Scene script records

━━━

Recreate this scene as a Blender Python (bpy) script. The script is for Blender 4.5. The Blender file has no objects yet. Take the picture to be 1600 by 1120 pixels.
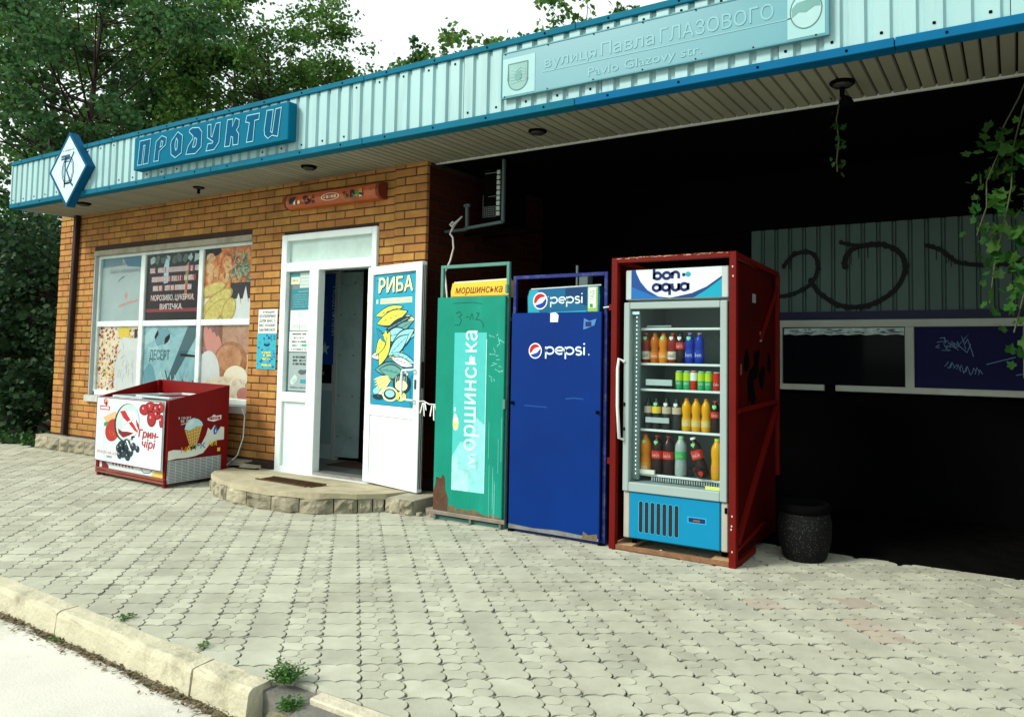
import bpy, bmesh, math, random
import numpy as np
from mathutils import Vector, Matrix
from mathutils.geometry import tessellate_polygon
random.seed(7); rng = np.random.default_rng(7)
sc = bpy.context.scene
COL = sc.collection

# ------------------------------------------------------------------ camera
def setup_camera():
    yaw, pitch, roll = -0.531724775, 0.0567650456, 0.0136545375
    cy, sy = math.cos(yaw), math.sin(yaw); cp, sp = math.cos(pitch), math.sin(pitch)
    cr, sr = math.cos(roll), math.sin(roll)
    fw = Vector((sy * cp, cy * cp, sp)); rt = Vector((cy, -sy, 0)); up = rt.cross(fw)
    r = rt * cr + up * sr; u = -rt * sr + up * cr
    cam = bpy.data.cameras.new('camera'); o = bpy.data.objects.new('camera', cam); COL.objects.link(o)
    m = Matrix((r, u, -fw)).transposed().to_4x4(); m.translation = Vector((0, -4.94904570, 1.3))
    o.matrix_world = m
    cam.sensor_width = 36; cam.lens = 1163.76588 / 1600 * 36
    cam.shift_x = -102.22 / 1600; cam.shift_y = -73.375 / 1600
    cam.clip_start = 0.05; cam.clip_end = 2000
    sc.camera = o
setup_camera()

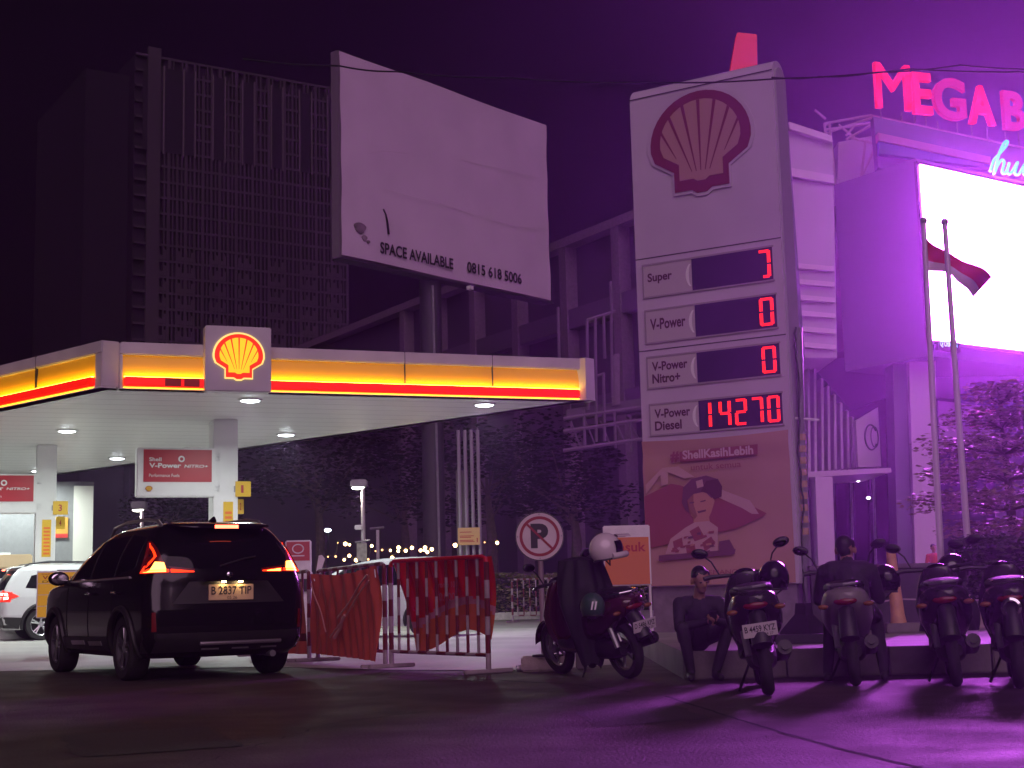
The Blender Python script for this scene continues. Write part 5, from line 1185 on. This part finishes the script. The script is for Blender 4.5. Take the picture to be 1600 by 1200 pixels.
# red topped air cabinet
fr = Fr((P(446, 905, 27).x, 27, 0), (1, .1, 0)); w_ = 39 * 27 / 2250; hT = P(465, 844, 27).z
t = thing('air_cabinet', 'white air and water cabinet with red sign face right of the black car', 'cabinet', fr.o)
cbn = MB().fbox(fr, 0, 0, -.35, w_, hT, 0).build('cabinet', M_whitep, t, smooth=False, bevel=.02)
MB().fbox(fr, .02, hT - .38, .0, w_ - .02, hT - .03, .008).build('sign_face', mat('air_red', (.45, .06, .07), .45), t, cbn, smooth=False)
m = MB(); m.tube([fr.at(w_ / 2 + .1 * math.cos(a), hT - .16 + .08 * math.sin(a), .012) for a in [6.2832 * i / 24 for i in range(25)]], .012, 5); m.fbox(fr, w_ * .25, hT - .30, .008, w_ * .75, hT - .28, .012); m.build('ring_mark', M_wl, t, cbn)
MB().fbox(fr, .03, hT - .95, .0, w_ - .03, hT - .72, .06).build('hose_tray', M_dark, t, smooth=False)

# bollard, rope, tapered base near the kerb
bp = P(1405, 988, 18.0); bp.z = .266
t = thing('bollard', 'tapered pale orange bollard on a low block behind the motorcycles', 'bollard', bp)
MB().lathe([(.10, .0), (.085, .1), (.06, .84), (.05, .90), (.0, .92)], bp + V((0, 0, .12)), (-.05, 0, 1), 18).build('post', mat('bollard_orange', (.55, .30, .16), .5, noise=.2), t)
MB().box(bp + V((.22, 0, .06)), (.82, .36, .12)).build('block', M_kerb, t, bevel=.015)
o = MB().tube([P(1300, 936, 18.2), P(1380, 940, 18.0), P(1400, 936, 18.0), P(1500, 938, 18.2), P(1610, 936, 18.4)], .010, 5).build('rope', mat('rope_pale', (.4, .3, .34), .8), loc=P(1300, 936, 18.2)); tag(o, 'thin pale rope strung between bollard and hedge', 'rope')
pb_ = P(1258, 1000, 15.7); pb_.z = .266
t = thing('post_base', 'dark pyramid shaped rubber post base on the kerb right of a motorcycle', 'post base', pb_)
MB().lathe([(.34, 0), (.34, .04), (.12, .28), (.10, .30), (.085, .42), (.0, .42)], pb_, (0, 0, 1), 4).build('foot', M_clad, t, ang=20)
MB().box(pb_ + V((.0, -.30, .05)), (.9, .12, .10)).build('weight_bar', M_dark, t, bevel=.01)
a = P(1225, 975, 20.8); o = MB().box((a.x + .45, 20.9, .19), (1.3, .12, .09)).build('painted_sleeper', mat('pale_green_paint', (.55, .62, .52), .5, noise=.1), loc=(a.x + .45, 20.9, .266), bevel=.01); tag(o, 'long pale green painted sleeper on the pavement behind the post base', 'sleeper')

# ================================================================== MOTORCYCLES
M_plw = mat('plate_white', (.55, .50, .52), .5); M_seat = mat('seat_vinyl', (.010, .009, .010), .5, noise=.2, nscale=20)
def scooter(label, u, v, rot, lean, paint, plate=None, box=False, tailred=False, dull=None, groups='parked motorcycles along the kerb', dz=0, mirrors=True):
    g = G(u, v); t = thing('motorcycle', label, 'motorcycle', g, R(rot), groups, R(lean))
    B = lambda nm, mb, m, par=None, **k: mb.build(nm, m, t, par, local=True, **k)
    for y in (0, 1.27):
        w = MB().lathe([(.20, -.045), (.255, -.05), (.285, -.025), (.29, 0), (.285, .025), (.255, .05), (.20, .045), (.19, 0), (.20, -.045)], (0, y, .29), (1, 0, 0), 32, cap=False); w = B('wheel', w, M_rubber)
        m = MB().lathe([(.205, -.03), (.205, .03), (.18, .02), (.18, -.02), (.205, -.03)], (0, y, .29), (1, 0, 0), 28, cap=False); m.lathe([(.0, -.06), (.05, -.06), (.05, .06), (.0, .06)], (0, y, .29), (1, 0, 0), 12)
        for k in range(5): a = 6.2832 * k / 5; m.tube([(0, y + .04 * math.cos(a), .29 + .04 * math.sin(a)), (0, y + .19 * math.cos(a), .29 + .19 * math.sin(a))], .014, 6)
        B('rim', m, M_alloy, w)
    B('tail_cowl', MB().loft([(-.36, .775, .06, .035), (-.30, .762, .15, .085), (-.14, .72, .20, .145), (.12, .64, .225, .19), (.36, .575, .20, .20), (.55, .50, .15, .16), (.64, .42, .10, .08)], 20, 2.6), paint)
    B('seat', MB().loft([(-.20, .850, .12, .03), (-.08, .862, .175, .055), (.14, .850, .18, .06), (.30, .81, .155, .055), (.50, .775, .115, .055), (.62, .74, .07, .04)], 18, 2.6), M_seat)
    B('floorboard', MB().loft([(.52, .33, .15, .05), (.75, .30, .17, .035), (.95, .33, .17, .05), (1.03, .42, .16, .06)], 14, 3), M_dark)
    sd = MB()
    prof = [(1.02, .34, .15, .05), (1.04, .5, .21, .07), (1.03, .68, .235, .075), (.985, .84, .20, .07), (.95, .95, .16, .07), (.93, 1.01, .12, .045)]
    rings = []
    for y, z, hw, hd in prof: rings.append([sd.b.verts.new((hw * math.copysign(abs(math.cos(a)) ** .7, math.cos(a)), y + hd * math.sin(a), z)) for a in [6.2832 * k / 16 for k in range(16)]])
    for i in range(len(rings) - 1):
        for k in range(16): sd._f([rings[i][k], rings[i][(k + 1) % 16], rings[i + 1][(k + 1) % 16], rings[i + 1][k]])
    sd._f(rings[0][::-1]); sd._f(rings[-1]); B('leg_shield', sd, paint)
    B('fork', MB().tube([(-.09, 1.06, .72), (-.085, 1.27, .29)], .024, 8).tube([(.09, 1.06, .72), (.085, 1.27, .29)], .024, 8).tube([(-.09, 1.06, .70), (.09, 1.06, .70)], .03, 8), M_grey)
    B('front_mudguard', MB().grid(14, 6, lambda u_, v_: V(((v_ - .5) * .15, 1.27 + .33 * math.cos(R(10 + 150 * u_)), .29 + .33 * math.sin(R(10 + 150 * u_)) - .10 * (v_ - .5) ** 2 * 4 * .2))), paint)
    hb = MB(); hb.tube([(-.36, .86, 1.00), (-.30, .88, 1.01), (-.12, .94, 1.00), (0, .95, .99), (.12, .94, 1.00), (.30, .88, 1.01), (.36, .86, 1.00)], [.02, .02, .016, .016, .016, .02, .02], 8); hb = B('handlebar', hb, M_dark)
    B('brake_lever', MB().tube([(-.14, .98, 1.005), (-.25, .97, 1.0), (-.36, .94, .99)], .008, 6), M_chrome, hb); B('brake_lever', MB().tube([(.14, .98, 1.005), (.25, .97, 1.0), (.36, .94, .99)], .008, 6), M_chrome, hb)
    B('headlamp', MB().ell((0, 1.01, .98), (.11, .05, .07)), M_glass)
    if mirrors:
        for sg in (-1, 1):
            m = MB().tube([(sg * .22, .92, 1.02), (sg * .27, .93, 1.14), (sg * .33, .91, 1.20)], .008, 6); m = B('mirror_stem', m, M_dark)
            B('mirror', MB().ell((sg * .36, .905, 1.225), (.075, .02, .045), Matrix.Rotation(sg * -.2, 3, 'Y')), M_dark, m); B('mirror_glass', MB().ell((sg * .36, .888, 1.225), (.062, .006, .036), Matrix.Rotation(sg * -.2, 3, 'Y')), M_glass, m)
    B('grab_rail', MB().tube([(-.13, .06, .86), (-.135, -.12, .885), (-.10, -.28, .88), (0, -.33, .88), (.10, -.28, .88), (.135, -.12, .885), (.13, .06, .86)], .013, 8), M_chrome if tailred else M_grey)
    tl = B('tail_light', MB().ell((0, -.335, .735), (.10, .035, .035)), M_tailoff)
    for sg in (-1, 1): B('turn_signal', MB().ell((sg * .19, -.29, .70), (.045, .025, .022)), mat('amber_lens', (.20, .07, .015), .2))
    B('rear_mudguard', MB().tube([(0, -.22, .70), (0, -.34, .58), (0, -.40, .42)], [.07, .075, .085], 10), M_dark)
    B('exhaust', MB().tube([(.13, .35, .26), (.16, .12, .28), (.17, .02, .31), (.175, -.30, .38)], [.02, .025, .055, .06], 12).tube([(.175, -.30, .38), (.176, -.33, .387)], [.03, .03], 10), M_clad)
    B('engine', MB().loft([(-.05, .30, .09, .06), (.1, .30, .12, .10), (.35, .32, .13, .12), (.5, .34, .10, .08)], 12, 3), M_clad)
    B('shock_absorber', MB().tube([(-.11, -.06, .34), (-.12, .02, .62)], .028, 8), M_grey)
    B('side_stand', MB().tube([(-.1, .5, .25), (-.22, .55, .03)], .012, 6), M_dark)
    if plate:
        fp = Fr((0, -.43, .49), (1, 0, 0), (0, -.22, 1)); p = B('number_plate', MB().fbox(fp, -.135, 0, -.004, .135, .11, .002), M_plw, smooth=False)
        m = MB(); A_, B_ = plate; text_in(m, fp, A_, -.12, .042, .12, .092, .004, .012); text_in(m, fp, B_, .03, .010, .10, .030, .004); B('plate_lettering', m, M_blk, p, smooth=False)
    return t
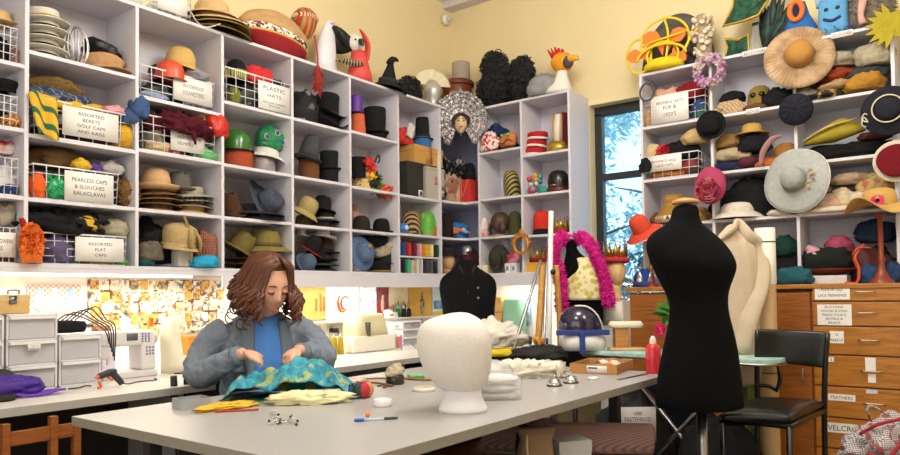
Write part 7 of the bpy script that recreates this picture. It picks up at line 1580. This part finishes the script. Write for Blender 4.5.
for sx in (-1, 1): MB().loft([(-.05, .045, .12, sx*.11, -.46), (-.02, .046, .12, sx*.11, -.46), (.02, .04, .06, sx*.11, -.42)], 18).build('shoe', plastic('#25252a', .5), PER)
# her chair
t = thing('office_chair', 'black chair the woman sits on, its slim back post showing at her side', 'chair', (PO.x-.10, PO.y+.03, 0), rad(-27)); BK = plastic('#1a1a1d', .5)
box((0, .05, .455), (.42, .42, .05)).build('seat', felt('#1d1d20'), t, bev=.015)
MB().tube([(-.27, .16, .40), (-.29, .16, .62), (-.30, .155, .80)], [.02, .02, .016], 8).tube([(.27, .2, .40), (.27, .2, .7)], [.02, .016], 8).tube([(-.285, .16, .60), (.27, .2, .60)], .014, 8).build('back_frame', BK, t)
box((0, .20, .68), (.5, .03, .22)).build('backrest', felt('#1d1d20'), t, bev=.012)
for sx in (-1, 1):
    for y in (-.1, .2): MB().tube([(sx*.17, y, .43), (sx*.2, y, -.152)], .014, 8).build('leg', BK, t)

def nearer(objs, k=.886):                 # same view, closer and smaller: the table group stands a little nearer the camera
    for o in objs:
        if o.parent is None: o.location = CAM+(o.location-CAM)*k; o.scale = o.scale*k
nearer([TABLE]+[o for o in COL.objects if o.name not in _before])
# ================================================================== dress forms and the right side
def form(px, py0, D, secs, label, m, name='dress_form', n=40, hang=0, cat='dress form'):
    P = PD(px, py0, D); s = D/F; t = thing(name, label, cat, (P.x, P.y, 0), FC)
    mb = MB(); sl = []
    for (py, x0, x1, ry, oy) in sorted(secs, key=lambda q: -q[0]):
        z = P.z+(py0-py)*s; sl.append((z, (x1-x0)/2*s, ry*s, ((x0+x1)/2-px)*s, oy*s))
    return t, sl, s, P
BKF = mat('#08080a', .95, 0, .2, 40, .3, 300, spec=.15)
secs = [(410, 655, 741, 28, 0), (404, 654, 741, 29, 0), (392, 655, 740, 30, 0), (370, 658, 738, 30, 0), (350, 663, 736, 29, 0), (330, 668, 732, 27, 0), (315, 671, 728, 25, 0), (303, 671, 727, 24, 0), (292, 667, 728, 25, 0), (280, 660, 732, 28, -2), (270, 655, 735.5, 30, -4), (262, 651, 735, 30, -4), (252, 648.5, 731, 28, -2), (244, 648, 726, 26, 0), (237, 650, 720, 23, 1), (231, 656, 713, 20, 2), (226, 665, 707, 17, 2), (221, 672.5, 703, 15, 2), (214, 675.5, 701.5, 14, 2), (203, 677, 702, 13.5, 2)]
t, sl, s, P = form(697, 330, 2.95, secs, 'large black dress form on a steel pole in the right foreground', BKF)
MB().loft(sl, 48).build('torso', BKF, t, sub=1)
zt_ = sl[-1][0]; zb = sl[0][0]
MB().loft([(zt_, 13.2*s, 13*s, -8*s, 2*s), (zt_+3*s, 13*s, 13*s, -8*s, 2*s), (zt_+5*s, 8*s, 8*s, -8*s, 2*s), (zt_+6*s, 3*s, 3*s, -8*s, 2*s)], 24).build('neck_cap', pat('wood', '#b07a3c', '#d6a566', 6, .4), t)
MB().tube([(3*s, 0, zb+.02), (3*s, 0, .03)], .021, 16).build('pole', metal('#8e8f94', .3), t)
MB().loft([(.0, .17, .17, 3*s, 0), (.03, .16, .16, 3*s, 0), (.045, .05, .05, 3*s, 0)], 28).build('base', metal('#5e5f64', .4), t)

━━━

DIRECTION => Skip the pictures and quote each line of the entries above, from the first through the line with "MB().fbox(fr, .03, hT", exactly as it appears.

WRITTEN RESPONSE =>
Recreate this scene as a Blender Python (bpy) script. The script is for Blender 4.5. The Blender file has no objects yet. Take the picture to be 1600 by 1120 pixels.
import bpy, bmesh, math, random
import numpy as np
from mathutils import Vector, Matrix
from mathutils.geometry import tessellate_polygon
random.seed(7); rng = np.random.default_rng(7)
sc = bpy.context.scene
COL = sc.collection

# ------------------------------------------------------------------ camera
def setup_camera():
    yaw, pitch, roll = -0.531724775, 0.0567650456, 0.0136545375
    cy, sy = math.cos(yaw), math.sin(yaw); cp, sp = math.cos(pitch), math.sin(pitch)
    cr, sr = math.cos(roll), math.sin(roll)
    fw = Vector((sy * cp, cy * cp, sp)); rt = Vector((cy, -sy, 0)); up = rt.cross(fw)
    r = rt * cr + up * sr; u = -rt * sr + up * cr
    cam = bpy.data.cameras.new('camera'); o = bpy.data.objects.new('camera', cam); COL.objects.link(o)
    m = Matrix((r, u, -fw)).transposed().to_4x4(); m.translation = Vector((0, -4.94904570, 1.3))
    o.matrix_world = m
    cam.sensor_width = 36; cam.lens = 1163.76588 / 1600 * 36
    cam.shift_x = -102.22 / 1600; cam.shift_y = -73.375 / 1600
    cam.clip_start = 0.05; cam.clip_end = 2000
    sc.camera = o
setup_camera()

The Blender Python script for this scene continues. Write part 5, from line 1185 on. This part finishes the script. The script is for Blender 4.5. Take the picture to be 1600 by 1200 pixels.
# red topped air cabinet
fr = Fr((P(446, 905, 27).x, 27, 0), (1, .1, 0)); w_ = 39 * 27 / 2250; hT = P(465, 844, 27).z
t = thing('air_cabinet', 'white air and water cabinet with red sign face right of the black car', 'cabinet', fr.o)
cbn = MB().fbox(fr, 0, 0, -.35, w_, hT, 0).build('cabinet', M_whitep, t, smooth=False, bevel=.02)
MB().fbox(fr, .02, hT - .38, .0, w_ - .02, hT - .03, .008).build('sign_face', mat('air_red', (.45, .06, .07), .45), t, cbn, smooth=False)
m = MB(); m.tube([fr.at(w_ / 2 + .1 * math.cos(a), hT - .16 + .08 * math.sin(a), .012) for a in [6.2832 * i / 24 for i in range(25)]], .012, 5); m.fbox(fr, w_ * .25, hT - .30, .008, w_ * .75, hT - .28, .012); m.build('ring_mark', M_wl, t, cbn)
MB().fbox(fr, .03, hT - .95, .0, w_ - .03, hT - .72, .06).build('hose_tray', M_dark, t, smooth=False)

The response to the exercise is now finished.